Mir liegt daran, daß wir vorankommen. Mir geht es nicht darum, daß Sie nicht mitreden dürfen, aber es hat überhaupt keinen Zweck, über Dinge zu reden, mit denen man sich möglicherweise nicht gründlich genug beschäftigt hat - das erlebe ich bei Ihnen leider öfter -, und anschließend möglicherweise noch Entscheidungen zu treffen, für die Sie gar keine Kompetenz haben. Darauf wollte ich hinweisen, und darauf werde ich auch weiter bestehen. - Schönen Dank.

(Beifall bei der SPD)

Meine Damen und Herren! Wir kommen zu der vereinbarten Debatte der Fraktionen in der Reihenfolge DVU, PDS, SPD, CDU. Vorher aber möchte ich noch Schülerinnen und Schüler der Sekundarschule in Harzgerode unter uns begrüßen.

(Beifall im ganzen Hause)

Für die DVU-Fraktion spricht die Abgeordnete Frau Wiechmann. Bitte schön.

Sehr verehrter Herr Präsident! Meine Damen und Herren! Gleich vorweg: Beide Varianten des Antrages der Fraktion der CDU finden unter rechtlichen und tatsächlichen Gesichtspunkten unsere volle Zustimmung.
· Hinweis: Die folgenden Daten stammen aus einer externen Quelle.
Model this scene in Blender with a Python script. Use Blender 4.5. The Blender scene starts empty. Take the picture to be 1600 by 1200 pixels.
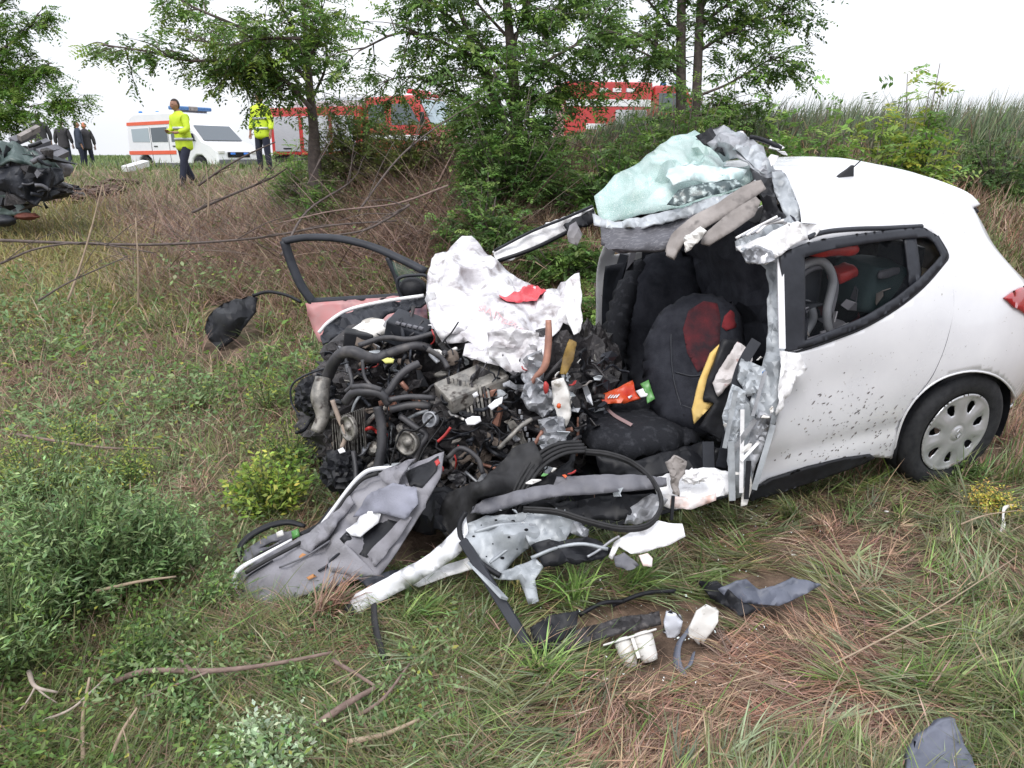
import bpy, bmesh, math, random
import numpy as np
from mathutils import Vector, Matrix, noise as mn
from mathutils.geometry import delaunay_2d_cdt

random.seed(7)
rng = np.random.default_rng(11)
SC = bpy.context.scene
COL = SC.collection

# ------------------------------------------------------------------ camera
F = 1155.0            # focal length in pixels of the 1600 px wide photograph
PITCH = math.radians(17.2)
CH = 1.6
cp, sp = math.cos(PITCH), math.sin(PITCH)
cam_d = bpy.data.cameras.new("camera")
cam = bpy.data.objects.new("camera", cam_d)
COL.objects.link(cam)
cam.location = (0, 0, CH)
cam.rotation_euler = (math.radians(90) - PITCH, 0, 0)
cam_d.sensor_width = 36.0
cam_d.lens = 36.0 * F / 1600.0
cam_d.clip_start = 0.05
cam_d.clip_end = 9000
SC.camera = cam

# ------------------------------------------------------------------ world, sun, exposure
world = bpy.data.worlds.new("World")
SC.world = world
world.use_nodes = True
nt = world.node_tree
nt.nodes.clear()
SUN_EL, SUN_ROT = math.radians(52), math.radians(200)
sky = nt.nodes.new("ShaderNodeTexSky")
sky.sky_type = 'NISHITA'
sky.sun_disc = False
sky.sun_elevation = SUN_EL
sky.sun_rotation = SUN_ROT
sky.dust_density = 3.0
bg1 = nt.nodes.new("ShaderNodeBackground"); bg1.inputs[1].default_value = 0.10
nt.links.new(sky.outputs[0], bg1.inputs[0])
tc = nt.nodes.new("ShaderNodeTexCoord")
mp = nt.nodes.new("ShaderNodeMapping"); mp.inputs['Scale'].default_value = (1.2, 1.2, 4.5)
nz = nt.nodes.new("ShaderNodeTexNoise"); nz.inputs['Scale'].default_value = 1.6; nz.inputs['Detail'].default_value = 5
cr = nt.nodes.new("ShaderNodeValToRGB")
cr.color_ramp.elements[0].position = 0.3; cr.color_ramp.elements[0].color = (0.74, 0.77, 0.84, 1)
cr.color_ramp.elements[1].position = 0.65; cr.color_ramp.elements[1].color = (0.90, 0.91, 0.95, 1)
nt.links.new(tc.outputs['Generated'], mp.inputs[0]); nt.links.new(mp.outputs[0], nz.inputs[0]); nt.links.new(nz.outputs[0], cr.inputs[0])
bg2 = nt.nodes.new("ShaderNodeBackground"); bg2.inputs[1].default_value = 0.86
# overcast dome: brighter overhead than at the horizon
sx = nt.nodes.new("ShaderNodeSeparateXYZ"); nt.links.new(tc.outputs['Generated'], sx.inputs[0])
mr = nt.nodes.new("ShaderNodeMapRange"); mr.inputs[1].default_value = 0.0; mr.inputs[2].default_value = 0.8; mr.inputs[3].default_value = 0.74; mr.inputs[4].default_value = 1.25
nt.links.new(sx.outputs['Z'], mr.inputs[0])
vm = nt.nodes.new("ShaderNodeVectorMath"); vm.operation = 'SCALE'
nt.links.new(cr.outputs[0], vm.inputs[0]); nt.links.new(mr.outputs[0], vm.inputs['Scale'])
nt.links.new(vm.outputs[0], bg2.inputs[0])
mx = nt.nodes.new("ShaderNodeMixShader"); mx.inputs[0].default_value = 0.90
nt.links.new(bg1.outputs[0], mx.inputs[1]); nt.links.new(bg2.outputs[0], mx.inputs[2])
wo = nt.nodes.new("ShaderNodeOutputWorld"); nt.links.new(mx.outputs[0], wo.inputs[0])

sun_d = bpy.data.lights.new("sun", 'SUN')
sun_d.energy = 0.9
sun_d.angle = math.radians(20)
sun_d.color = (1.0, 0.97, 0.93)
sun = bpy.data.objects.new("sun", sun_d)
COL.objects.link(sun)
# Blender's Nishita rotation: azimuth measured from +Y, clockwise
sd = Vector((math.sin(SUN_ROT) * math.cos(SUN_EL), math.cos(SUN_ROT) * math.cos(SUN_EL), math.sin(SUN_EL)))
sun.rotation_euler = sd.to_track_quat('Z', 'Y').to_euler()
SC.view_settings.view_transform = 'Standard'
SC.view_settings.look = 'None'
SC.view_settings.exposure = 1.0
SC.view_settings.gamma = 1.0
SC.view_settings.use_curve_mapping = False
try:
    SC.cycles.max_bounces = 6
    SC.cycles.diffuse_bounces = 3
    SC.cycles.transparent_max_bounces = 8
except Exception:
    pass

# ------------------------------------------------------------------ projection helpers (pixel of the 1600x1200 photograph <-> world)
def W(px, py, Y):
    """world point seen at (px, py) at forward distance Y"""
    u, v = (px - 800) / F, (py - 600) / F
    dy = cp - v * sp
    dz = -sp - v * cp
    t = Y / dy
    return Vector((u * t, Y, CH + dz * t))

def Zp(px, py, z):
    """world point seen at (px, py) at height z"""
    u, v = (px - 800) / F, (py - 600) / F
    dy = cp - v * sp
    dz = -sp - v * cp
    t = (z - CH) / dz
    return Vector((u * t, dy * t, z))

def proj(p):
    x, y, z = p[0], p[1], p[2] - CH
    d = y * cp - z * sp
    return 800 + F * x / d, 600 + F * -(y * sp + z * cp) / d, d

# ------------------------------------------------------------------ terrain
_ty = np.linspace(-60, 80, 1401)
def _tab(ys, zs):
    a = np.interp(_ty, ys, zs)
    k = np.exp(-np.linspace(-2.2, 2.2, 11) ** 2); k /= k.sum()
    b = np.pad(a, 5, mode='edge')
    return np.convolve(b, k, 'valid')
_zl = _tab([-60, 5, 6.5, 8, 12, 16, 19, 23, 28, 45, 80], [0, 0, .09, .22, .56, .90, 1.20, 1.22, 1.12, 1.3, 1.45])
_zr = _tab([-60, 5.0, 6, 7.5, 9.5, 12, 16, 20, 60, 80], [0, 0, .28, .95, 1.72, 1.85, 1.7, 1.36, 1.42, 1.45])
def H(x, y):
    x = np.asarray(x, float); y = np.asarray(y, float)
    a = np.interp(y, _ty, _zl); b = np.interp(y, _ty, _zr)
    w = np.clip((x / np.maximum(y, 3.0) * 10 + 4.8) / 5.0, 0, 1); w = w * w * (3 - 2 * w)
    z = a * (1 - w) + b * w
    n = (np.sin(x * 1.7 + 1.3) * np.cos(y * 1.4 + .4) * .5 + np.sin(x * 3.9 + y * 2.7) * .25 + np.sin(x * 8.1 - y * 6.3 + 2) * .10)
    amp = np.clip((y - 3.2) / 6, 0.25, 1) * .07
    far = np.clip((60 - y) / 40, 0, 1)
    dip = np.clip((y - 23) / 5, 0, 1) * np.clip((44 - y) / 5, 0, 1) * np.clip((x + 15) / 5, 0, 1) * np.clip((1.5 - x) / 3, 0, 1)
    return z + n * amp * far - .55 * dip
def G(px, py, dz=0.0):
    """ground point seen at (px, py)"""
    u, v = (px - 800) / F, (py - 600) / F
    dy = cp - v * sp; dzz = -sp - v * cp
    prev = 1.0
    for i in range(1, 900):
        Y = 1.0 * 1.006 ** i
        t = Y / dy
        if CH + dzz * t < float(H(u * t, Y)) + dz:
            break
    t = Y / dy
    return Vector((u * t, Y, float(H(u * t, Y)) + dz))
def Gv(px, py):
    """vectorised ground hits; returns points and hit mask"""
    u, v = (px - 800) / F, (py - 600) / F
    dy = cp - v * sp; dz = -sp - v * cp
    Ys = 1.0 * (60 / 1.0) ** np.linspace(0, 1, 140)
    hit = np.full(len(px), np.nan)
    pd = np.full(len(px), 1.0); pY = np.full(len(px), 1.0)
    for Y in Ys:
        t = Y / dy
        d = CH + dz * t - H(u * t, Y)
        m = (d < 0) & np.isnan(hit)
        hit[m] = (pY + (Y - pY) * pd / np.maximum(pd - d, 1e-6))[m]
        pd = d; pY = np.full(len(px), Y)
    ok = ~np.isnan(hit)
    Y = np.where(ok, hit, 1.0)
    t = Y / dy
    return np.stack([u * t, Y, H(u * t, Y)], 1), ok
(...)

Vor der Befassung des Parlaments mit dem regierungsinternen Konzept zur Reform der Landesverwaltung sollte sich in jedem Fall der Ausschuß für Funktionalund Verwaltungsreform/Kommunale Gebietsreform mit den Einzelheiten auseinandersetzen und seine Empfehlungen abgeben.

Da bin ich ein wenig anderer Meinung als Sie, Herr Ministerpräsident, auch wenn Sie sicherlich rechtliche Gründe auf Ihrer Seite haben. Aber es ist, denke ich, auch ein Prinzip der Rechtsstaatlichkeit, an diesem Punkt anders zu handeln und das Parlament nicht zu übergehen.

Bei der Beratung dieser Vorlage im Ausschuß hätte die Regierung hinreichend Gelegenheit, sich zu den Inhalten der beabsichtigten Reform der Landesverwaltung zu äußern und die Argumente und auch die Gegenargumente der Betroffenen in die Bewertung einzubeziehen sowie die finanziellen Risiken und Lasten, aus berufenem Munde dargelegt, zu berücksichtigen. Denn es bestehen unseres Erachtens nirgendwo Zweifel an der Kompetenz des Landesrechnungshofes sowie des Steuerzahlerbundes.